Nokia, of course, is already working with many companies to try and implement such convergence at the enterprise level. (See Avaya Calls on Nokia Again and Cisco, Nokia Team on FMC.) And, despite the lack of enterprise interest in tablets, the 770 may still help to set some table stakes for mobile VOIP going forward.

Goerke stresses in particular the importance of applying open standards to this particular space. This could be particularly crucial as more and more VOIP devices come on the market and have to interoperate with each other and the underlying infrastructure. Nokia says that it is doing this now with the tablet, stressing that it offers SIP aupport for VOIP applications and Jabber-compatibility for instant messaging. (See Google Jabbers On.) The OS itself is built around Linux.

One area where Nokia envisages the tablet being used is to make calls over hotspots and other public access WiFi networks. This plays right into Google's public access WiFi and VOIP plans, as the company is busy working with partners to deploy metromesh WiFi networks in San Francisco and Mountain View, Calif. (See Tropos Turns Up the Radios and Google's Ad-Mad Network .)

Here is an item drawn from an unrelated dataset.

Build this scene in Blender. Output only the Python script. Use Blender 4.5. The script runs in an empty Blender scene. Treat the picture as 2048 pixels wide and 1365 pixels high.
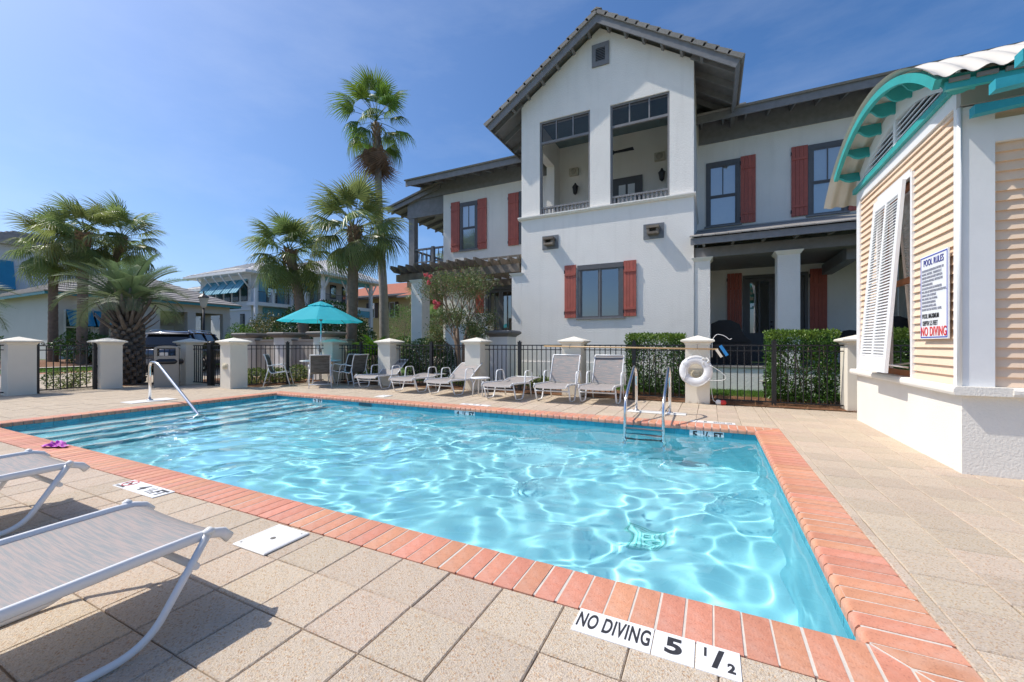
import bpy, bmesh, math, random
import numpy as np
from mathutils import Vector, Matrix, Euler

S = bpy.context.scene
COL = S.collection
R = math.radians
PI = math.pi
rnd = random.Random(7)

# ------------------------------------------------------------------ camera
CAMH = 1.2
cam_d = bpy.data.cameras.new('camera')
cam = bpy.data.objects.new('camera', cam_d)
COL.objects.link(cam)
cam.location = (0, 0, CAMH)
cam.rotation_euler = (R(90), 0, R(25.89))
cam_d.sensor_width = 36.0
cam_d.lens = 820.0 / 2048.0 * 36.0
cam_d.shift_y = 7.5 / 2048.0
cam_d.clip_start = 0.02
cam_d.clip_end = 2000
S.camera = cam

# ------------------------------------------------------------------ sky, sun, exposure
LDIR = Vector((0.66, 0.20, -0.95)).normalized()      # the way sunlight travels
elev = math.asin(-LDIR.z)
W = bpy.data.worlds.new('World')
S.world = W
W.use_nodes = True
nt = W.node_tree
bg = nt.nodes['Background']
sky = nt.nodes.new('ShaderNodeTexSky')
sky.sky_type = 'NISHITA'
sky.sun_disc = False
sky.sun_elevation = elev
sky.sun_rotation = math.atan2(-LDIR.x, -LDIR.y)
sky.air_density = 0.9
sky.dust_density = 2.0
sky.ozone_density = 7.0
hsv = nt.nodes.new('ShaderNodeHueSaturation'); hsv.inputs['Saturation'].default_value = 1.15
nt.links.new(sky.outputs[0], hsv.inputs['Color']); 
wc = nt.nodes.new('ShaderNodeTexCoord'); wmp = nt.nodes.new('ShaderNodeMapping'); wmp.inputs['Scale'].default_value = (1.0, 1.6, 4.0)
wno = nt.nodes.new('ShaderNodeTexNoise'); wno.inputs['Scale'].default_value = 2.2; wno.inputs['Detail'].default_value = 7; wno.inputs['Roughness'].default_value = 0.62
wmr = nt.nodes.new('ShaderNodeMapRange'); wmr.inputs[1].default_value = 0.46; wmr.inputs[2].default_value = 0.80; wmr.inputs[4].default_value = 0.10   # thin high cloud
wmx = nt.nodes.new('ShaderNodeMix'); wmx.data_type = 'RGBA'; wmx.inputs[7].default_value = (6.2, 6.6, 7.2, 1)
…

Along with the availability of Skype Ltd. ' client for some PDAs and a number of early 802.11 handsets, this could represent the early wave of consumer and enterprise mobile VOIP services that are finally free of the cellular network.

The Nokia launch, however, is unlikely to have carriers too worried yet. There is still nothing like the kind of public WiFi coverage that would allow users to treat these devices like a cellphone, and tablet sales are a mere drop in the bucket compared to handset sales.

Nokia is planning to release the firmware upgrade for the 770 in June.